Meanwhile, up top, the carburetor was removed and the FAST throttle body bolted in place with a fresh gasket between it and the intake manifold. The throttle return spring and existing throttle linkage is connected to the new throttle body. The FAST throttle body is a well-designed piece that includes four injectors, the throttle position switch, air temperature sensor, MAP sensor (manifold absolute pressure), and an idle motor, all in one very tidy package that is similar in size to the four-barrel carburetor you just removed.

Next the coolant is drained from the motor and the coolant temperature sensor is threaded into a coolant port on the intake manifold or other suitable location. Meanwhile the techs down under are plumbing in the feed and return lines for fuel. We must admit things were made easier for them here because our '52 already had a port in the tank for the return line. There are any number of ways to achieve this and FAST offers complete kits for fuel supply and return with the EZ-EFI fuel pump kit. If you are dealing with a vintage fuel tank the good people at Tanks Inc. can often supply the needed pieces for either in-tank fuel pumps, external fuel pumps, regulators, and return options. This fuel injection system required 43 psi of fuel to properly feed the injectors so engine-mounted pumps will not get it done, nor will wimpy neoprene fuel lines, and a return line is a must.

The high-pressure fuel lines were routed forward to the engine bay and the connections were made to the throttle body. The FAST fuel pressure regulator will keep pressure down to 43 pounds. Wiring was routed from the fuse panel to the FAST electric fuel pump using the EZ-EFI fuel pump relay harness. This completed our fuel delivery and return line work. You can also wire the fuel pump in directly from the fuel pump relay on your main wiring system if it is so equipped, but either way a relay will be needed to handle the load.

Next the ECU is located and mounted. This unit is water tight so it can be mounted either under the hood or inside the car. When mounting the ECU, keep the cable plug pointing down to prevent any moisture from running into the plug. Also be certain to keep the ECU as far as possible from electrically "noisy" components, such as ignition boxes, coils, and distributors as these components can cause problems with the ECU.

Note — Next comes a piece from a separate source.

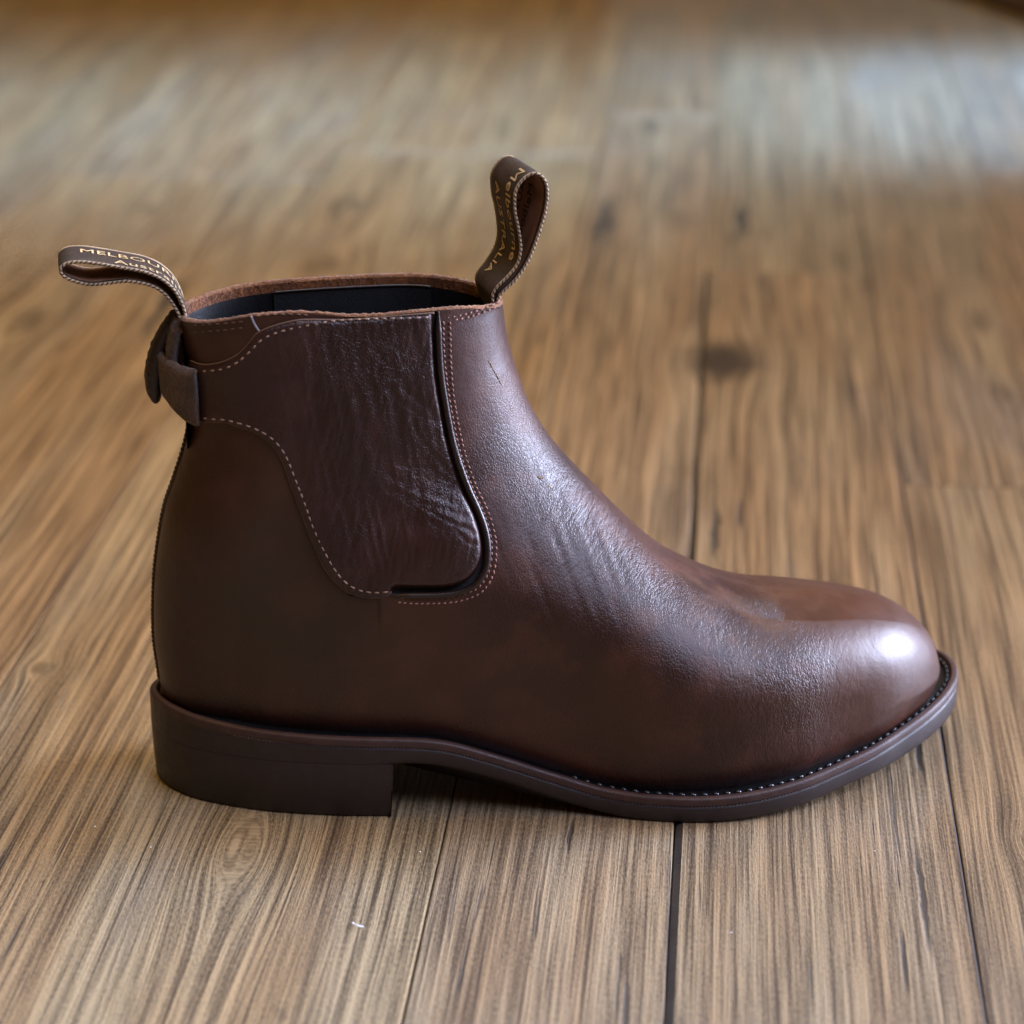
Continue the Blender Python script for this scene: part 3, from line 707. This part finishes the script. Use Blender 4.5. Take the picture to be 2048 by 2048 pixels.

The best location for the ECU seems to be on side of the firewall, engine side, or interior in a location where you can see the face of the unit and the LED trouble light. Remember you will be routing a communication cable for the handheld interface so keeping the ECU close to the passenger components will make routing that temporary communication cable much easier. Finally, be certain the supplied cable will reach the ECU prior to drilling any mounting holes. Our unit found a home on the passenger inner fender panel.

Before the wiring harness is plugged into the ECU all the other connections are made to the various sensors and a constant, clean 12V power source is required. It is recommended that both the positive and negative wire be connected directly to the battery. This eliminates the potential low-voltage problems that can raise havoc with electrical components. Choose the options desired during the wiring process as the ECU can handle an idle increase when the A/C is turned on, electric fan controls, and fuel pump control. Wire in the accessories you want the ECU to control. This may sound a bit complicated but it is really very straight forward with a great direction booklet and clearly labeled wires. Next is a 12V power source that is hot in both the crank and the on/run position. This is connected to the 12V switched wire in the harness, once again, simple enough.